Leslie H. Wexner, the Ohio billionaire who was once one of the world’s important art collectors, made his fortune at the mall by turning around faltering brands into massively successful behemoths like Abercrombie & Fitch and Victoria’s Secret and founding others like the Limited and Bath & Body Works. But since 2019, when Jeffrey Epstein, the financier who was charged with sex trafficking of minors in Florida and New York and who had previously been Wexner’s money manager, the mall mogul’s reputation and fortune have been on the decline.
Wexner’s relationship to Epstein is now explored in a new three-episode documentary series on Hulu, called Victoria’s Secret: Angels and Demons, that became available to stream on Thursday. Directed by Matt Tyrnauer, who was previously explored fashion and sex scandals in series like Valentino: The Last Emperor (2008) and Scotty and the Secret History of Hollywood (2017), the tantalizing new documentary charts Wexner’s rise and fall, and is the latest documentary to do so, with Netflix having released White Hot: The Rise and Fall of Abercrombie & Fitch earlier this year.
According to Angels and Demons, Epstein was known to attach himself to older, wealthier men as a way to secure funds and power. Wexner ended up being one of those men, entangling himself deeply with Epstein and going so far as to make Epstein his financial manager and later giving him power of attorney.
That struck many in his circle, such as former Victoria’s Secret CEO Cindy Fedus-Fields, as out of character considering that Wexner was a known micro-manager and that Epstein was a college dropout who had mysteriously leveraged a job at Bear Stearns after a brief stint as a math teacher at Dalton, the prestigious New York private school. Serving as Wexner’s financial manager from the ’80s until 2007, Epstein use his connection to Wexner’s companies, most notably Victoria’s Secret, in order to proposition women.
Angels and Demons focuses on one case in particular. In 1997, the actress Alicia Arden filed a police report after Epstein posed as a Victoria’s Secret recruiter. Epstein had invited Arden to audition for him in his hotel room, where he proceeded, Arden alleges, to sexually assault her.

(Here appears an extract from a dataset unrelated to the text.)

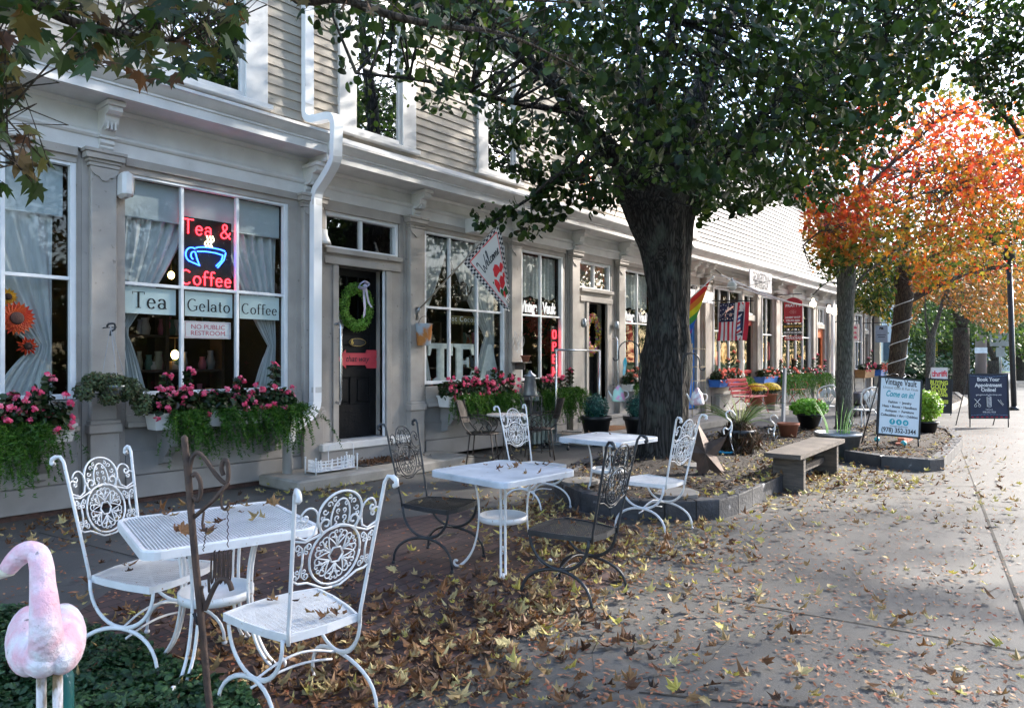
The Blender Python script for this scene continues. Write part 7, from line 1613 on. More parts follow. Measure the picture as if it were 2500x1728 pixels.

At that time, senior executives at Victoria’s Secret had already complained to Wexner that Epstein had been posing as a Victoria’s Secret talent scout to gain access to young women. Despite promising to speak with Epstein about this behavior, Wexner was either unwilling or unable to get him to stop, and the two continued to maintain a close financial relationship for another decade.
Despite the show being advertised as a deep dive into Wexner and Epstein’s relationship, the series never really gets at exactly why Wexner gave Epstein such unprecedented power and access to his fortune, paying him over $400 million over the years.
“That remains a big question mark,” Tyrnauer admitted in an interview with the Los Angeles Times this week. “Despite the efforts of many great journalists looking into this, including Sarah Ellison, who’s in the film, and writers from Vanity Fair and the New York Times, it really remains a mystery.” (Wexner declined to give an interview for Angels and Demons.)
Instead, what the documentary focuses on is the incredibly interesting but perhaps not headline grabbing story of the rise of the Victoria’s Secret empire and how it shaped the fast-fashion industry and America’s understanding of sexy.
As a collector, Wexner didn’t focus on a particular era or artist but bought a little bit of everything. He began his collection in 1978 with Willem de Kooning’s Pink Lady (ca. 1944) and would go on to buy works by Picasso, Giacometti, and Jean Dubuffet. His collection was exhibited at the Wexner Center for the Arts, to which he was a major donor and which is named after his father, in Columbus, Ohio, in 2014.
Though he at point amassed one of country’s top art collections, Angels and Demons also does not cover this. That’s perhaps a glaring omission given that Epstein was also deeply entrenched in the art world.
From 1987 to 1994, Epstein was a board member of the New York Academy of Art and a noted donor of M.I.T’s media lab. He had strong relationships with art dealer Leah Kleman, whose contact info is jotted down in Epstein’s “little black book,” which contained the names of dozens of high-profile people, some of whom have denied knowing Epstein, according to the New York Times.
Another important connection was noted collector Leon Black, who has long been a trustee of the Museum of Modern Art in New York. According to the New York Post, Black allegedly tapped Epstein to direct the Leon Black Family Foundation even after Epstein was arrested for sex trafficking charges back in 2008. The foundation has since denied that they had anything to do with Epstein after 2007, citing his inclusion on paperwork after 2007 as a clerical error.
In a 2020 statement, Black said, ”Knowing all that I have learned in the past two years about Epstein’s reprehensible and despicable conduct, I deeply regret having had any involvement with him. With the benefit of hindsight, working with him was a horrible mistake on my part.”